# TASK TO CARRY OUT:
Copy the data precisely, keeping every character.

# DATA EXCERPT:
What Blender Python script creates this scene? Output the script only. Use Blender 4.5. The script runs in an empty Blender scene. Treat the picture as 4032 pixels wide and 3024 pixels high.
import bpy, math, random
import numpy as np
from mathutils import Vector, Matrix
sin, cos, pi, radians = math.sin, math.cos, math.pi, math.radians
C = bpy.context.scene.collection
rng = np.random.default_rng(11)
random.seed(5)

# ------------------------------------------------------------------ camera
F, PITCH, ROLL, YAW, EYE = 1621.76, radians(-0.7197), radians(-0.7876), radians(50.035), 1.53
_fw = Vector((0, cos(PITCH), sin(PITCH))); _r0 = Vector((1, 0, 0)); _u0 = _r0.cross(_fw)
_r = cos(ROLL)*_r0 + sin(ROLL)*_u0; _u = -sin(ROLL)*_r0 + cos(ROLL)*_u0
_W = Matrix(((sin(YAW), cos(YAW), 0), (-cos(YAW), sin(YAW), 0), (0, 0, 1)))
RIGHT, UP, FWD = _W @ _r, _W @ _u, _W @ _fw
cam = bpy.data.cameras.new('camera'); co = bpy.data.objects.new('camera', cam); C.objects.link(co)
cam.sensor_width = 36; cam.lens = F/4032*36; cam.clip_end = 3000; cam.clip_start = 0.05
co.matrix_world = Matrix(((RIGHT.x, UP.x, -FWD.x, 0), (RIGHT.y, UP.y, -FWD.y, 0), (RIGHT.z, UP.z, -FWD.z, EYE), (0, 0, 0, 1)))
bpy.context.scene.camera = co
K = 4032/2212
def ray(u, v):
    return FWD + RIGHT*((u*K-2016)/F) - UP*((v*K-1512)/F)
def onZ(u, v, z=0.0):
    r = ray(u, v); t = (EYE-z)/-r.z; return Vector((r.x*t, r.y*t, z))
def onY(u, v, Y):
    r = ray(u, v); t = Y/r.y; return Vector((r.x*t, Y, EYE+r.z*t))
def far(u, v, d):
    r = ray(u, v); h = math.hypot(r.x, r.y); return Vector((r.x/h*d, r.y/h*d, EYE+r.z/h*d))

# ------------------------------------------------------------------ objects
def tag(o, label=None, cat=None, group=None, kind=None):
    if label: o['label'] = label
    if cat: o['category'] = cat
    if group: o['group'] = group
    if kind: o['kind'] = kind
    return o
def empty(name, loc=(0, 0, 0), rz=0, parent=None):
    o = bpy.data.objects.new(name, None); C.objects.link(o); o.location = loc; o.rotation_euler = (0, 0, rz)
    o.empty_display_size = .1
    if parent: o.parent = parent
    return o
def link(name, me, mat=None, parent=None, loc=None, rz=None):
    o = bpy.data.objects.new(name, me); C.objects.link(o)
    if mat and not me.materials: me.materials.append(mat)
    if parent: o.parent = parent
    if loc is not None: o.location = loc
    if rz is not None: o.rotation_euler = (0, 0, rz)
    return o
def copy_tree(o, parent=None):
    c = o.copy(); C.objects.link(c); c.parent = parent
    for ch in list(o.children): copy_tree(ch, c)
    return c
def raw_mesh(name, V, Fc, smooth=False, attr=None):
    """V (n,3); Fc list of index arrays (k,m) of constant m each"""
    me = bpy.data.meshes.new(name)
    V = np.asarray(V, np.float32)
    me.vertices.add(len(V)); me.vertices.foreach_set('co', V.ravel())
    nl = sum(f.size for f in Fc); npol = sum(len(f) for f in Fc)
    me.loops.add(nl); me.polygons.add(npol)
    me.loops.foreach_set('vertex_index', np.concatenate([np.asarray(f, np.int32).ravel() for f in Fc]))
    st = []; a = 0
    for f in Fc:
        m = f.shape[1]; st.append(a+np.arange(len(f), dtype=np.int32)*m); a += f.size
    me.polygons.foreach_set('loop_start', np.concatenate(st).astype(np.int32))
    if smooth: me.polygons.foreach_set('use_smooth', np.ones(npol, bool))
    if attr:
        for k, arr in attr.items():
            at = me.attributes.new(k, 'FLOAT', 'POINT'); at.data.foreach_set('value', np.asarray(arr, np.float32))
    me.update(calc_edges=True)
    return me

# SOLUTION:
What Blender Python script creates this scene? Output the script only. Use Blender 4.5. The script runs in an empty Blender scene. Treat the picture as 4032 pixels wide and 3024 pixels high.
import bpy, math, random
import numpy as np
from mathutils import Vector, Matrix
sin, cos, pi, radians = math.sin, math.cos, math.pi, math.radians
C = bpy.context.scene.collection
rng = np.random.default_rng(11)
random.seed(5)

# ------------------------------------------------------------------ camera
F, PITCH, ROLL, YAW, EYE = 1621.76, radians(-0.7197), radians(-0.7876), radians(50.035), 1.53
_fw = Vector((0, cos(PITCH), sin(PITCH))); _r0 = Vector((1, 0, 0)); _u0 = _r0.cross(_fw)
_r = cos(ROLL)*_r0 + sin(ROLL)*_u0; _u = -sin(ROLL)*_r0 + cos(ROLL)*_u0
_W = Matrix(((sin(YAW), cos(YAW), 0), (-cos(YAW), sin(YAW), 0), (0, 0, 1)))
RIGHT, UP, FWD = _W @ _r, _W @ _u, _W @ _fw
cam = bpy.data.cameras.new('camera'); co = bpy.data.objects.new('camera', cam); C.objects.link(co)
cam.sensor_width = 36; cam.lens = F/4032*36; cam.clip_end = 3000; cam.clip_start = 0.05
co.matrix_world = Matrix(((RIGHT.x, UP.x, -FWD.x, 0), (RIGHT.y, UP.y, -FWD.y, 0), (RIGHT.z, UP.z, -FWD.z, EYE), (0, 0, 0, 1)))
bpy.context.scene.camera = co
K = 4032/2212
def ray(u, v):
    return FWD + RIGHT*((u*K-2016)/F) - UP*((v*K-1512)/F)
def onZ(u, v, z=0.0):
    r = ray(u, v); t = (EYE-z)/-r.z; return Vector((r.x*t, r.y*t, z))
def onY(u, v, Y):
    r = ray(u, v); t = Y/r.y; return Vector((r.x*t, Y, EYE+r.z*t))
def far(u, v, d):
    r = ray(u, v); h = math.hypot(r.x, r.y); return Vector((r.x/h*d, r.y/h*d, EYE+r.z/h*d))

# ------------------------------------------------------------------ objects
def tag(o, label=None, cat=None, group=None, kind=None):
    if label: o['label'] = label
    if cat: o['category'] = cat
    if group: o['group'] = group
    if kind: o['kind'] = kind
    return o
def empty(name, loc=(0, 0, 0), rz=0, parent=None):
    o = bpy.data.objects.new(name, None); C.objects.link(o); o.location = loc; o.rotation_euler = (0, 0, rz)
    o.empty_display_size = .1
    if parent: o.parent = parent
    return o
def link(name, me, mat=None, parent=None, loc=None, rz=None):
    o = bpy.data.objects.new(name, me); C.objects.link(o)
    if mat and not me.materials: me.materials.append(mat)
    if parent: o.parent = parent
    if loc is not None: o.location = loc
    if rz is not None: o.rotation_euler = (0, 0, rz)
    return o
def copy_tree(o, parent=None):
    c = o.copy(); C.objects.link(c); c.parent = parent
    for ch in list(o.children): copy_tree(ch, c)
    return c
def raw_mesh(name, V, Fc, smooth=False, attr=None):
    """V (n,3); Fc list of index arrays (k,m) of constant m each"""
    me = bpy.data.meshes.new(name)
    V = np.asarray(V, np.float32)
    me.vertices.add(len(V)); me.vertices.foreach_set('co', V.ravel())
    nl = sum(f.size for f in Fc); npol = sum(len(f) for f in Fc)
    me.loops.add(nl); me.polygons.add(npol)
    me.loops.foreach_set('vertex_index', np.concatenate([np.asarray(f, np.int32).ravel() for f in Fc]))
    st = []; a = 0
    for f in Fc:
        m = f.shape[1]; st.append(a+np.arange(len(f), dtype=np.int32)*m); a += f.size
    me.polygons.foreach_set('loop_start', np.concatenate(st).astype(np.int32))
    if smooth: me.polygons.foreach_set('use_smooth', np.ones(npol, bool))
    if attr:
        for k, arr in attr.items():
            at = me.attributes.new(k, 'FLOAT', 'POINT'); at.data.foreach_set('value', np.asarray(arr, np.float32))
    me.update(calc_edges=True)
    return me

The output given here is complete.